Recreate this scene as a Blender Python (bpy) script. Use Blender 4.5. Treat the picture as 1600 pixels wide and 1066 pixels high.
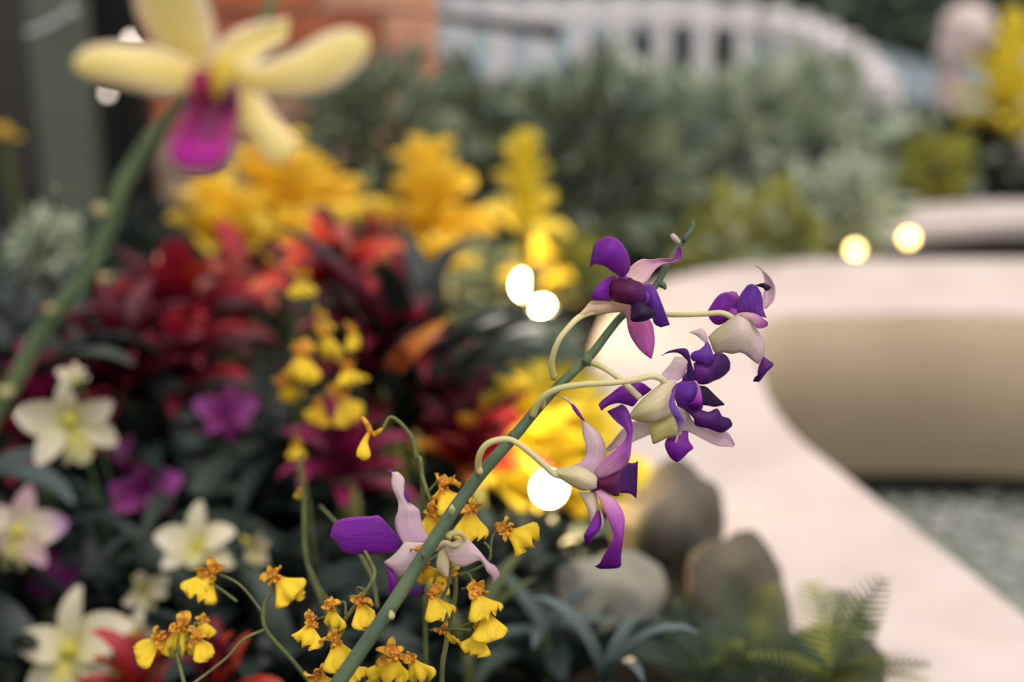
import bpy, math, random
from mathutils import Vector, Matrix, Quaternion, noise
random.seed(11)
scn = bpy.context.scene
for o in list(bpy.data.objects): bpy.data.objects.remove(o)
C = scn.collection

# ------------------------------------------------------------------ camera, light, exposure
PITCH = math.radians(18.0); CAM = Vector((0, 0, 0.95)); FPX = 2222.2
cd = bpy.data.cameras.new('camera'); cam = bpy.data.objects.new('camera', cd); C.objects.link(cam)
cam.location = CAM; cam.rotation_euler = (math.pi/2 - PITCH, 0, 0)
cd.sensor_width = 36; cd.lens = 50; cd.clip_start = 0.01
cd.dof.use_dof = True; cd.dof.focus_distance = 0.70; cd.dof.aperture_fstop = 3.1
scn.camera = cam

w = bpy.data.worlds.new('world'); scn.world = w; w.use_nodes = True
bg = w.node_tree.nodes['Background']; bg.inputs[0].default_value = (1.0, 0.95, 0.915, 1); bg.inputs[1].default_value = 0.86
sd = bpy.data.lights.new('sun', 'SUN'); sun = bpy.data.objects.new('sun', sd); C.objects.link(sun)
sd.energy = 2.0; sd.angle = math.radians(40); sd.color = (1.0, 0.935, 0.88)
sun.rotation_euler = (math.radians(20), math.radians(16), 0)
vs = scn.view_settings
vs.view_transform = 'Standard'; vs.look = 'None'; vs.exposure = 0.0; vs.gamma = 1.0; vs.use_curve_mapping = False
scn.cycles.use_denoising = True
scn.cycles.max_bounces = 6

FWD = Vector((0, math.cos(PITCH), -math.sin(PITCH))); UP = Vector((0, math.sin(PITCH), math.cos(PITCH))); RT = Vector((1, 0, 0))
SOIL = 0.27
def dm(d):                               # blurred plants stand this much deeper in the bed
    return .72+(d-.72)*2 if d < 1.5 else d
def P(px, py, d):
    return CAM + d*(FWD + RT*((px-800)/FPX) + UP*((533-py)/FPX))
def PZ(px, py, z):                       # the point of the view ray at world height z
    v = FWD + RT*((px-800)/FPX) + UP*((533-py)/FPX)
    return CAM + v*((z-CAM.z)/v.z)

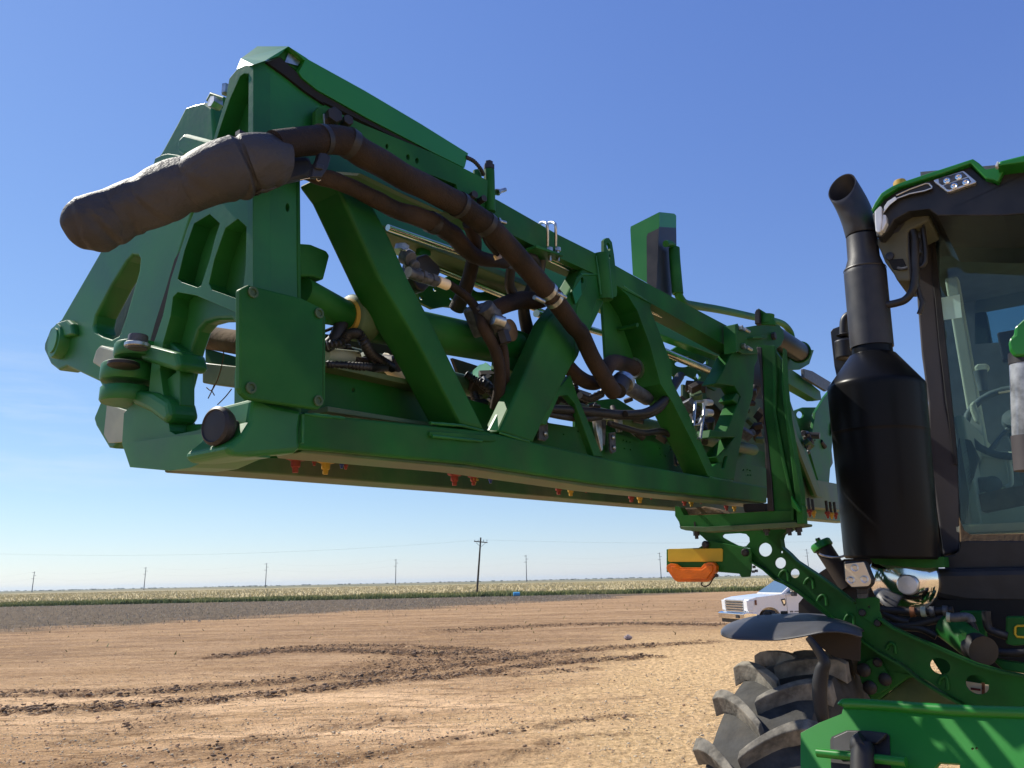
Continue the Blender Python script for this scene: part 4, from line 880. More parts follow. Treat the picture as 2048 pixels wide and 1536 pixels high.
☆ ☆ ☆
WHAT THIS TASK INVOLVES:
Write down every line from the opening of the listing to the line with "C = scn.collection", both included, and nothing else; the pictures are omitted.

TASK RESULT:
Recreate this scene as a Blender Python (bpy) script. Use Blender 4.5. Treat the picture as 1600 pixels wide and 1066 pixels high.
import bpy, math, random
from mathutils import Vector, Matrix, Quaternion, noise
random.seed(11)
scn = bpy.context.scene
for o in list(bpy.data.objects): bpy.data.objects.remove(o)
C = scn.collection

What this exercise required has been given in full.